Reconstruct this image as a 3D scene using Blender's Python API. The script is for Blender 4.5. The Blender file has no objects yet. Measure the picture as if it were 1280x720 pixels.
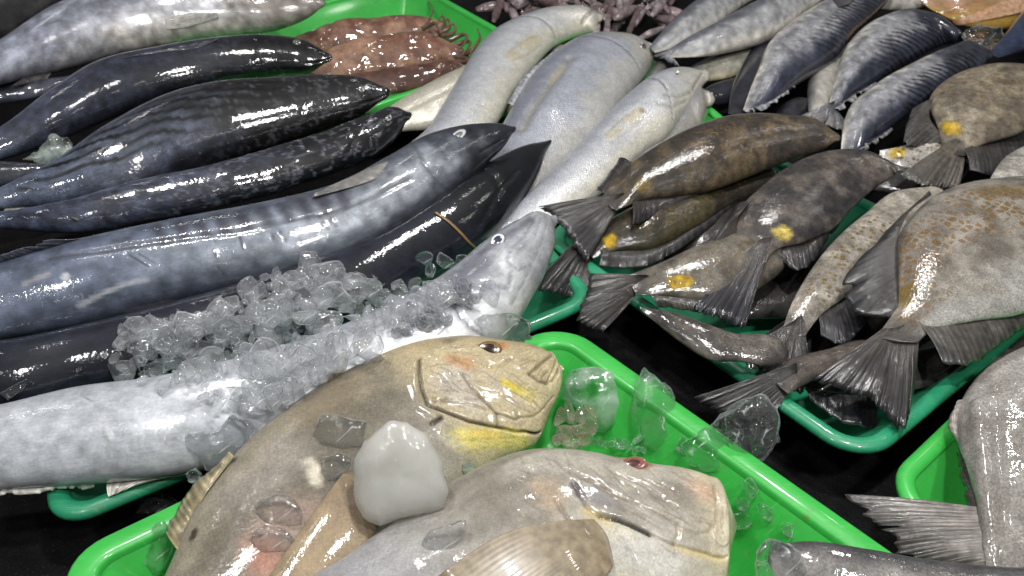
import bpy, bmesh, math, random
import numpy as np
from mathutils import Vector, Matrix, noise as mnoise

random.seed(7); np.random.seed(7)
scn = bpy.context.scene
col = scn.collection

# ------------------------------------------------------------------ camera
PITCH, HFOV, CH = math.radians(37), math.radians(60), 0.80
CAM = np.array([0, 0, CH])
FPX = 640/math.tan(HFOV/2)
FW = np.array([0, math.cos(PITCH), -math.sin(PITCH)])
UP = np.array([0, math.sin(PITCH), math.cos(PITCH)])
RT = np.array([1.0, 0, 0])
cd = bpy.data.cameras.new('camera'); cam = bpy.data.objects.new('camera', cd); col.objects.link(cam)
cam.location = CAM; cam.rotation_euler = (math.pi/2-PITCH, 0, 0)
cd.angle = HFOV; cd.dof.use_dof = True; cd.dof.focus_distance = .86; cd.dof.aperture_fstop = 12; cd.sensor_width = 36; cd.clip_start = .01; cd.clip_end = 100
scn.camera = cam

def ray(px, py):
    return FW + RT*(px-640)/FPX + UP*(360-py)/FPX
def unp(px, py, z):
    d = ray(px, py); return CAM + d*((z-CH)/d[2])
def atdepth(px, py, dep):
    return CAM + ray(px, py)*dep
def proj(p):
    v = p-CAM; d = v@FW
    return np.array([640+FPX*(v@RT)/d, 360-FPX*(v@UP)/d])
def jac(p, dl):
    """first order motion in the picture of a point p moved by dl"""
    v = p-CAM; d = v@FW; x = (v@RT)/d; y = (v@UP)/d
    return FPX/d*np.array([dl@RT-x*(dl@FW), -(dl@UP-y*(dl@FW))])

def lin(c):
    c = np.asarray(c, float)/255.0
    return np.where(c <= .04045, c/12.92, ((c+.055)/1.055)**2.4)
def L4(c):
    a = lin(c); return (float(a[0]), float(a[1]), float(a[2]), 1.0)
def unit(v):
    v = np.asarray(v, float); return v/(np.linalg.norm(v)+1e-12)
def sstep(a, b, x):
    t = np.clip((x-a)/(b-a), 0, 1); return t*t*(3-2*t)
def lerp(a, b, t):
    return a+(b-a)*t

_perm = np.random.RandomState(3).rand(64, 64)
def vnoise(x, y):
    xi = np.floor(x).astype(int); yi = np.floor(y).astype(int); fx = x-xi; fy = y-yi
    fx = fx*fx*(3-2*fx); fy = fy*fy*(3-2*fy)
    P = lambda i, j: _perm[i % 64, j % 64]
    return (P(xi, yi)*(1-fx)+P(xi+1, yi)*fx)*(1-fy)+(P(xi, yi+1)*(1-fx)+P(xi+1, yi+1)*fx)*fy
def fbm(x, y, o=4):
    s = 0; a = .5; t = 0
    for k in range(o):
        s = s+a*vnoise(x*2**k+17.3*k, y*2**k+5.1*k); t += a; a *= .5
    return s/t

# ------------------------------------------------------------------ materials
def newmat(name):
    m = bpy.data.materials.new(name); m.use_nodes = True
    nt = m.node_tree; return m, nt, nt.nodes, nt.links, nt.nodes['Principled BSDF']
def node(N, t, **kw):
    n = N.new(t)
    for k, v in kw.items():
        if k in n.inputs: n.inputs[k].default_value = v
        else: setattr(n, k, v)
    return n
def mix(N, K, f, a, b, bt='MIX'):
    n = N.new('ShaderNodeMix'); n.data_type = 'RGBA'; n.blend_type = bt
    for s, v in ((n.inputs[0], f), (n.inputs[6], a), (n.inputs[7], b)):
        if hasattr(v, 'links'): K.new(v, s)
        else: s.default_value = v
    return n.outputs[2]
def ramp(N, K, fac, stops):
    r = N.new('ShaderNodeValToRGB'); e = r.color_ramp.elements
    while len(e) < len(stops): e.new(.5)
    for el, (p, c) in zip(e, stops):
        el.position = p; el.color = (c, c, c, 1) if not hasattr(c, '__len__') else c
    K.new(fac, r.inputs[0]); return r.outputs[0]

def skin(name, scale=.004, sb=.4, rough=.38, metal=0., coat=.8, crough=.08, mott=(.72, 1.25), nscale=45,
         spot=None, spotsize=.010, nb=.25, speck=0., streak=0., cb=.26, cscale=230, comb=False, cscales=False):
    """wet fish skin: colour attribute, mottling, optional spots, scale bumps and slime bumps"""
    m, nt, N, K, B = newmat(name)
    at = node(N, 'ShaderNodeAttribute', attribute_name='Col')
    uv = node(N, 'ShaderNodeUVMap', uv_map='UV')
    tc = N.new('ShaderNodeTexCoord')
    c = at.outputs['Color']
    if spot:
        vo = node(N, 'ShaderNodeTexVoronoi', Scale=1/spotsize, Randomness=.75); K.new(uv.outputs[0], vo.inputs['Vector'])
        f = ramp(N, K, vo.outputs['Distance'], [(.30, 1.0), (.44, 0.0)])
        if comb:
            vo.feature = 'DISTANCE_TO_EDGE'; vo.inputs['Randomness'].default_value = .6; f = ramp(N, K, vo.outputs['Distance'], [(.09, 0.0), (.20, .85)])
        mu = node(N, 'ShaderNodeMath', operation='MULTIPLY'); K.new(f, mu.inputs[0]); K.new(at.outputs['Alpha'], mu.inputs[1])
        c = mix(N, K, mu.outputs[0], c, L4(spot))
    n1 = node(N, 'ShaderNodeTexNoise', Scale=nscale, Detail=11, Roughness=.74); K.new(tc.outputs['Object'], n1.inputs['Vector'])
    g = ramp(N, K, n1.outputs['Fac'], [(.36, mott[0]), (.64, mott[1])])
    c = mix(N, K, 1.0, c, g, 'MULTIPLY')
    n2 = node(N, 'ShaderNodeTexNoise', Scale=nscale*7, Detail=4, Roughness=.7); K.new(tc.outputs['Object'], n2.inputs['Vector'])
    if speck:
        g2 = ramp(N, K, n2.outputs['Fac'], [(.36, 1-speck), (.62, 1+speck*.5)])
        c = mix(N, K, 1.0, c, g2, 'MULTIPLY')
    if streak:
        ms = node(N, 'ShaderNodeMapping'); ms.inputs['Scale'].default_value = (60, 420, 1); ms.inputs['Rotation'].default_value = (0, 0, .35); K.new(uv.outputs[0], ms.inputs['Vector'])
        ns = node(N, 'ShaderNodeTexNoise', Scale=1, Detail=5, Roughness=.65); K.new(ms.outputs[0], ns.inputs['Vector'])
        c = mix(N, K, 1.0, c, ramp(N, K, ns.outputs['Fac'], [(.32, 1-streak), (.68, 1+streak*.8)]), 'MULTIPLY')
    # scales
    mp = node(N, 'ShaderNodeMapping'); mp.inputs['Rotation'].default_value = (0, 0, math.radians(45)); K.new(uv.outputs[0], mp.inputs['Vector'])
    vs = node(N, 'ShaderNodeTexVoronoi', Scale=1/scale, Randomness=.42); K.new(mp.outputs[0], vs.inputs['Vector'])
    e = ramp(N, K, vs.outputs['Distance'], [(.2, 1.06), (.62, .80)])
    c = mix(N, K, min(1.0, sb*1.2), c, mix(N, K, 1.0, c, e, 'MULTIPLY'))
    K.new(c, B.inputs['Base Color'])
    b1 = node(N, 'ShaderNodeBump', Strength=sb, Distance=.0006); b1.invert = True; K.new(vs.outputs['Distance'], b1.inputs['Height'])
    b2 = node(N, 'ShaderNodeBump', Strength=nb, Distance=.004); K.new(n1.outputs['Fac'], b2.inputs['Height']); K.new(b1.outputs[0], b2.inputs['Normal'])
    K.new(b2.outputs[0], B.inputs['Normal'])
    n3 = node(N, 'ShaderNodeTexNoise', Scale=cscale, Detail=3); K.new(tc.outputs['Object'], n3.inputs['Vector'])
    b3 = node(N, 'ShaderNodeBump', Strength=cb, Distance=.0016); K.new(n3.outputs['Fac'], b3.inputs['Height'])
    if cscales: K.new(b1.outputs[0], b3.inputs['Normal'])
    K.new(b3.outputs[0], B.inputs['Coat Normal'])
    rr = node(N, 'ShaderNodeMapRange'); rr.inputs['To Min'].default_value = rough-.12; rr.inputs['To Max'].default_value = rough+.14
    K.new(n1.outputs['Fac'], rr.inputs[0]); K.new(rr.outputs[0], B.inputs['Roughness'])
    B.inputs['Metallic'].default_value = metal; B.inputs['Specular IOR Level'].default_value = .2
    B.inputs['Coat Weight'].default_value = coat; B.inputs['Coat Roughness'].default_value = crough; B.inputs['Coat IOR'].default_value = 1.55
    return m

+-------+

- **Your task**: Please take the lines from the beginning of the data above through the line holding "scn.camera = cam" and transcribe them exactly, without any pictures.

- **Solved problem**:
Reconstruct this image as a 3D scene using Blender's Python API. The script is for Blender 4.5. The Blender file has no objects yet. Measure the picture as if it were 1280x720 pixels.
import bpy, bmesh, math, random
import numpy as np
from mathutils import Vector, Matrix, noise as mnoise

random.seed(7); np.random.seed(7)
scn = bpy.context.scene
col = scn.collection

# ------------------------------------------------------------------ camera
PITCH, HFOV, CH = math.radians(37), math.radians(60), 0.80
CAM = np.array([0, 0, CH])
FPX = 640/math.tan(HFOV/2)
FW = np.array([0, math.cos(PITCH), -math.sin(PITCH)])
UP = np.array([0, math.sin(PITCH), math.cos(PITCH)])
RT = np.array([1.0, 0, 0])
cd = bpy.data.cameras.new('camera'); cam = bpy.data.objects.new('camera', cd); col.objects.link(cam)
cam.location = CAM; cam.rotation_euler = (math.pi/2-PITCH, 0, 0)
cd.angle = HFOV; cd.dof.use_dof = True; cd.dof.focus_distance = .86; cd.dof.aperture_fstop = 12; cd.sensor_width = 36; cd.clip_start = .01; cd.clip_end = 100
scn.camera = cam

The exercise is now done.